Harris practically blows out those stained-glass lamps as he assaults the audience with his petulant rock spirit. He leans over the stage to make out with a guy in the front row and yanks the glasses off another innocent bystander, only to lick the lenses before returning them. This bad-boy theatricality, smacking of such greats as David Bowie and Mick Jagger, is backed up by an irrepressible voice. Harris belts out hit after hit of this hard-charging score: "Angry Inch" is particularly fierce, as Hedwig rampages over a cardboard Fallujah like a tarted-up Godzilla.

Lena Hall gives an astounding performance as Yitzak, Hedwig's husband and backup singer.
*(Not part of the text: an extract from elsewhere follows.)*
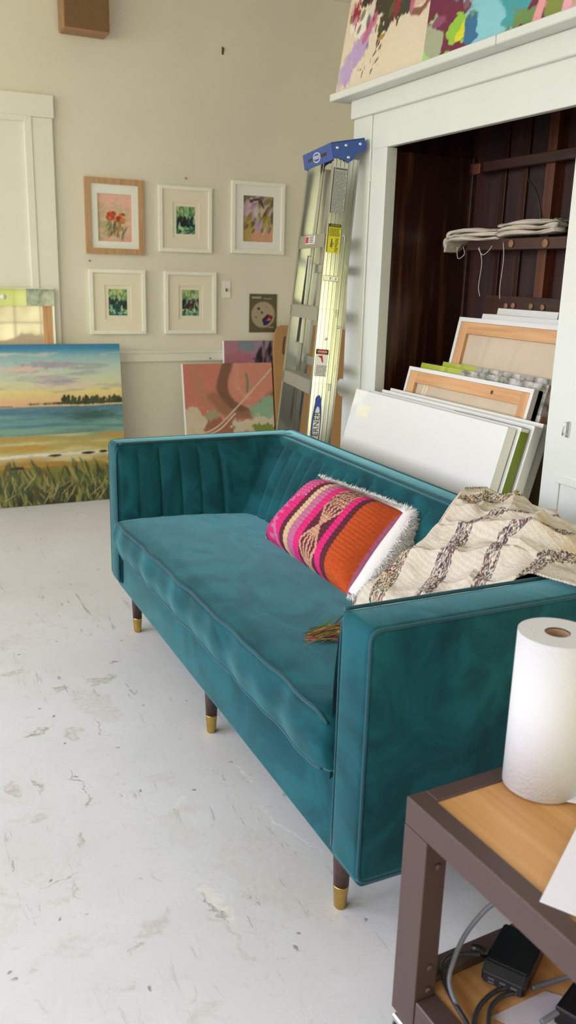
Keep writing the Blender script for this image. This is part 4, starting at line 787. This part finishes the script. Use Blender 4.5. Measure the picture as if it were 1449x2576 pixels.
# ------------------------------------------------------------------ pillow
def pillow():
    bl, br = at(668, 1352, 2, .463), at(878, 1500, 2, .481); tl, tr = at(808, 1208, 2, .652), at(1022, 1292, 2, .648)
    o = tag(empty('throw_pillow', bl), 'woven pink, maroon and orange striped lumbar pillow with white fur back', 'pillow')
    nu, nv = 150, 84; V = []; cols = []; rng = np.random.RandomState(4)
    nrm = (br-bl).cross(tl-bl).normalized()
    if nrm.x > 0: nrm = -nrm
    pink, mar, crm, mau, org, tan = [np.array(lin(c)) for c in ('#d81a70', '#591a2c', '#cfb088', '#b8688c', '#bd4a10', '#c79478')]
    st = [(.022, crm), (.065, mar), (.29, 'P'), (.345, mar), (.40, crm), (.47, mau), (.54, pink), (.72, 'M'), (.775, pink), (.82, mar), (.988, org), (1.01, mau)]
    def tri(x): return abs((x % 1)-.5)*2
    for i in range(nu):
        for j in range(nv):
            u, v = i/(nu-1), j/(nv-1); p0 = (bl*(1-u)+br*u)*(1-v)+(tl*(1-u)+tr*u)*v
            b = (max(0, 1-(2*u-1)**4)*max(0, 1-(2*v-1)**4))**.55
            pin = .012*(abs(2*u-1)**3*(1-abs(2*v-1)**2))
            p0 = p0+nrm*(.085*b+.0016*math.sin(v*nv*1.6)*b)+(br-bl).normalized()*pin*(1 if u < .5 else -1)
            V.append(p0-bl)
            c = next(c for e, c in st if u < e)
            if isinstance(c, str):
                if c == 'P':
                    q = (u-.065)/.225; f = abs(q-.5-.34*math.cos(v*PI*2*1.3)) < .10 or abs(tri(v*5.2)-.5) < .16 and abs(q-.5) < .16
                    if v > .62: f = (int(q*9)+int(v*44)) % 2 == 0
                    c = mau*1.15 if f else pink
                else:
                    q = (u-.54)/.18; dz = tri(v*2.1+.15)
                    f = abs(abs(q-.5)*2-(1-dz)) < .13 or abs(abs(q-.5)*2-(1-dz)*.45) < .09 or abs(q-.5) < .05
                    if v > .66: f = rng.rand() < .55
                    c = tan if f else mar
            w = .82+.3*rng.rand(); 
            if j % 2: w *= .86
            cols.append(c*w)
    F = [(i*nv+j, (i+1)*nv+j, (i+1)*nv+j+1, i*nv+j+1) for i in range(nu-1) for j in range(nv-1)]
    raw('woven_front', V, F, pmat('woven_wool', None, .95, attr='paint', bump=.3, bscale=300), o, True, np.array(cols, np.float32))
    # fur back: pillow-shaped shell plus strands
    Vb = []; n2u, n2v = 60, 36
    def bp(u, v):
        p0 = (bl*(1-u)+br*u)*(1-v)+(tl*(1-u)+tr*u)*v; b = (max(0, 1-(2*u-1)**4)*max(0, 1-(2*v-1)**4))**.55; p0 = p0+(br-bl).normalized()*.062*u**6*(1-.35*abs(2*v-1)**4)+(tl-bl).normalized()*.012*v**6*(.3+.7*u); return p0-nrm*(.004+.06*b)
    for i in range(n2u):
        for j in range(n2v): Vb.append(bp(i/(n2u-1), j/(n2v-1))-bl)
    Fb = [(i*n2v+j, i*n2v+j+1, (i+1)*n2v+j+1, (i+1)*n2v+j) for i in range(n2u-1) for j in range(n2v-1)]
    fm = pmat('white_fur', '#e9e7e3', .95, bump=.5, bscale=160, sheen=.4); fb = raw('fur_back', Vb, Fb, fm, o, True)
    E1 = [bp(1, v)-bl+(br-bl).normalized()*-.034-nrm*.006 for v in (.03, .2, .4, .6, .8, .97)]; E2 = [bp(u, 1)-bl-(tl-bl).normalized()*.010-nrm*.006 for u in (.97, .8, .6, .4, .2, .04)]
    bm = bmesh.new(); bm_tube(bm, catmull(E1, 6), lambda t: .037*(.45+.55*math.sin(PI*min(1, max(0, t*.92+.04)))**.5), 14); bm_tube(bm, catmull(E2, 6), lambda t: .016*(1-.6*t), 12)
    from_bm('fur_rim', bm, fm, fb, True)
    rr = random.Random(5); SV = []; SF = []
    U, Vv = (br-bl).normalized(), (tl-bl).normalized()
    for k in range(15000):
        e = rr.random()
        if e < .42: u, v, d = 1, rr.random(), U
        elif e < .72: u, v, d = rr.random(), 1, Vv
        elif e < .80: u, v, d = 1-.1*rr.random(), 1-.12*rr.random(), (U+Vv)
        elif e < .83: u, v, d = .96+.04*rr.random(), .04*rr.random(), -Vv*.3+U*.7
        else: u, v, d = rr.random(), rr.random(), -nrm*.6
        base = bp(min(1, u), min(1, v))+nrm*((rr.random()-.5)*.05)*(1 if e < .86 else 0)
        dirv = (d+nrm*(rr.random()*.9-.45)+Vector((rr.gauss(0, .35), rr.gauss(0, .35), rr.gauss(0, .35)-.12))).normalized(); l = (.010+.015*rr.random())*(.75 if e >= .42 and e < .72 else 1)
        sd = dirv.cross(Vector((rr.gauss(0, 1), rr.gauss(0, 1), rr.gauss(0, 1)))).normalized()*.0008; b0 = len(SV); mid = base+dirv*l*.55+Vector((0, 0, -.002)); tip = base+dirv*l+Vector((0, 0, -.008*rr.random()))
        SV += [base-sd-bl, base+sd-bl, mid+sd*.8-bl, mid-sd*.8-bl, tip-bl]; SF += [(b0, b0+1, b0+2, b0+3), (b0+3, b0+2, b0+4)]
    f = raw('fur_strands', SV, SF, fm, fb); f['kind'] = 'stuff'
    return o
pillow()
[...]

As Hall gave the curtain speech, the person seated next to me whispered, "Is that a man or a woman?" Hall moves with the overcompensating butch swagger of a 15-year-old dude who just recently switched from briefs to boxers. Yet behind her shy boy exterior is a powerful set of pipes. Her simple and earnest rendition of "The Long Grift" is coated with an aching desperation reminiscent of Amanda Palmer at her most vulnerable.

There's no better rock experience on Broadway right now than Hedwig and the Angry Inch. Arguably, there's no greater rock musical. This is your best bet for an evening on Broadway that is simultaneously smart, irreverent, and fist-pumping fun.